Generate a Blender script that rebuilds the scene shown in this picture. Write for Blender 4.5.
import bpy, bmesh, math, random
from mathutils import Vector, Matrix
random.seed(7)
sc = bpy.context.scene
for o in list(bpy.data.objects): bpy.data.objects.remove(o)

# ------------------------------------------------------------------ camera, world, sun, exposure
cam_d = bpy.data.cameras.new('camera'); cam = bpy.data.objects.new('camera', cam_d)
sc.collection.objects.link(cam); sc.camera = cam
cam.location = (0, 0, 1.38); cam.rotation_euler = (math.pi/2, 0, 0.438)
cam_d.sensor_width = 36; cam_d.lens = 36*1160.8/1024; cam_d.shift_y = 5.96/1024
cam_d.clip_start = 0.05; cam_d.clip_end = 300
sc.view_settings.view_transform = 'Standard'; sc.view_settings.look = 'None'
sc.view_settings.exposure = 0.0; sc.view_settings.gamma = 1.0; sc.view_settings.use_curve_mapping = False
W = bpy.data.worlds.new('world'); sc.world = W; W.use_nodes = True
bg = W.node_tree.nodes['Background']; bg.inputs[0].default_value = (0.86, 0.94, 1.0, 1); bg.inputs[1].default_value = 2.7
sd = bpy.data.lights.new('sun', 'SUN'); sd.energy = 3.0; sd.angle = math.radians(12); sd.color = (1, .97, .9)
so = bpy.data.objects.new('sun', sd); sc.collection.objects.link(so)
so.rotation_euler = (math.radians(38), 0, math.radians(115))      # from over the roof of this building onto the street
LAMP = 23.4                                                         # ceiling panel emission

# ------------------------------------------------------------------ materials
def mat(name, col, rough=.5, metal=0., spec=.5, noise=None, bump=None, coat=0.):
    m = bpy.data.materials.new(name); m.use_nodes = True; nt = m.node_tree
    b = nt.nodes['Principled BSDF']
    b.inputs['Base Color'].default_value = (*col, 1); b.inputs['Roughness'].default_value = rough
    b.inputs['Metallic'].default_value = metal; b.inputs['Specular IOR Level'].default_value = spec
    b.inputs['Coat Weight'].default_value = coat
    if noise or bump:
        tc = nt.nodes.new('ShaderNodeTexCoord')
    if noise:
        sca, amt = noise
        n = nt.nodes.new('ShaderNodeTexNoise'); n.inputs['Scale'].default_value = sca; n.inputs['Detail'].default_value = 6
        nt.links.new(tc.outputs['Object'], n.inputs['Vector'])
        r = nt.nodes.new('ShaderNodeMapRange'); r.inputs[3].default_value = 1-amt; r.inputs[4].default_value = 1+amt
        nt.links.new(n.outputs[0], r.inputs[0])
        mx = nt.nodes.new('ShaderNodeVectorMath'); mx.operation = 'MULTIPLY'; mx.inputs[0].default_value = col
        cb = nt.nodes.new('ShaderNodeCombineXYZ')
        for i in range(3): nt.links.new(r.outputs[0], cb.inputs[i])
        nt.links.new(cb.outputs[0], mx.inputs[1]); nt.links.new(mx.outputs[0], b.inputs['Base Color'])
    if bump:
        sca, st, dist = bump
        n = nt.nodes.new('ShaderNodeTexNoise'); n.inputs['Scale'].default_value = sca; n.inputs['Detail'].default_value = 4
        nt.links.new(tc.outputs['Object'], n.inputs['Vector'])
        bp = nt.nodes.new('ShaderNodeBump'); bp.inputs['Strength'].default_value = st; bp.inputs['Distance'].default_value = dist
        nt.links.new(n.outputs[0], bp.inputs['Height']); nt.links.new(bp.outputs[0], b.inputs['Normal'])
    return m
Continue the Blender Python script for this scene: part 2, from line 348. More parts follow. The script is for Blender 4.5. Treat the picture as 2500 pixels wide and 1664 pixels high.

**WRITTEN TASK:** Produce an exact copy of all the records.

**COMPLETE ANSWER:**
Generate a Blender script that rebuilds the scene shown in this picture. Write for Blender 4.5.
import bpy, bmesh, math, random
from mathutils import Vector, Matrix
random.seed(7)
sc = bpy.context.scene
for o in list(bpy.data.objects): bpy.data.objects.remove(o)

# ------------------------------------------------------------------ camera, world, sun, exposure
cam_d = bpy.data.cameras.new('camera'); cam = bpy.data.objects.new('camera', cam_d)
sc.collection.objects.link(cam); sc.camera = cam
cam.location = (0, 0, 1.38); cam.rotation_euler = (math.pi/2, 0, 0.438)
cam_d.sensor_width = 36; cam_d.lens = 36*1160.8/1024; cam_d.shift_y = 5.96/1024
cam_d.clip_start = 0.05; cam_d.clip_end = 300
sc.view_settings.view_transform = 'Standard'; sc.view_settings.look = 'None'
sc.view_settings.exposure = 0.0; sc.view_settings.gamma = 1.0; sc.view_settings.use_curve_mapping = False
W = bpy.data.worlds.new('world'); sc.world = W; W.use_nodes = True
bg = W.node_tree.nodes['Background']; bg.inputs[0].default_value = (0.86, 0.94, 1.0, 1); bg.inputs[1].default_value = 2.7
sd = bpy.data.lights.new('sun', 'SUN'); sd.energy = 3.0; sd.angle = math.radians(12); sd.color = (1, .97, .9)
so = bpy.data.objects.new('sun', sd); sc.collection.objects.link(so)
so.rotation_euler = (math.radians(38), 0, math.radians(115))      # from over the roof of this building onto the street
LAMP = 23.4                                                         # ceiling panel emission

# ------------------------------------------------------------------ materials
def mat(name, col, rough=.5, metal=0., spec=.5, noise=None, bump=None, coat=0.):
    m = bpy.data.materials.new(name); m.use_nodes = True; nt = m.node_tree
    b = nt.nodes['Principled BSDF']
    b.inputs['Base Color'].default_value = (*col, 1); b.inputs['Roughness'].default_value = rough
    b.inputs['Metallic'].default_value = metal; b.inputs['Specular IOR Level'].default_value = spec
    b.inputs['Coat Weight'].default_value = coat
    if noise or bump:
        tc = nt.nodes.new('ShaderNodeTexCoord')
    if noise:
        sca, amt = noise
        n = nt.nodes.new('ShaderNodeTexNoise'); n.inputs['Scale'].default_value = sca; n.inputs['Detail'].default_value = 6
        nt.links.new(tc.outputs['Object'], n.inputs['Vector'])
        r = nt.nodes.new('ShaderNodeMapRange'); r.inputs[3].default_value = 1-amt; r.inputs[4].default_value = 1+amt
        nt.links.new(n.outputs[0], r.inputs[0])
        mx = nt.nodes.new('ShaderNodeVectorMath'); mx.operation = 'MULTIPLY'; mx.inputs[0].default_value = col
        cb = nt.nodes.new('ShaderNodeCombineXYZ')
        for i in range(3): nt.links.new(r.outputs[0], cb.inputs[i])
        nt.links.new(cb.outputs[0], mx.inputs[1]); nt.links.new(mx.outputs[0], b.inputs['Base Color'])
    if bump:
        sca, st, dist = bump
        n = nt.nodes.new('ShaderNodeTexNoise'); n.inputs['Scale'].default_value = sca; n.inputs['Detail'].default_value = 4
        nt.links.new(tc.outputs['Object'], n.inputs['Vector'])
        bp = nt.nodes.new('ShaderNodeBump'); bp.inputs['Strength'].default_value = st; bp.inputs['Distance'].default_value = dist
        nt.links.new(n.outputs[0], bp.inputs['Height']); nt.links.new(bp.outputs[0], b.inputs['Normal'])
    return m
Continue the Blender Python script for this scene: part 2, from line 348. More parts follow. The script is for Blender 4.5. Treat the picture as 2500 pixels wide and 1664 pixels high.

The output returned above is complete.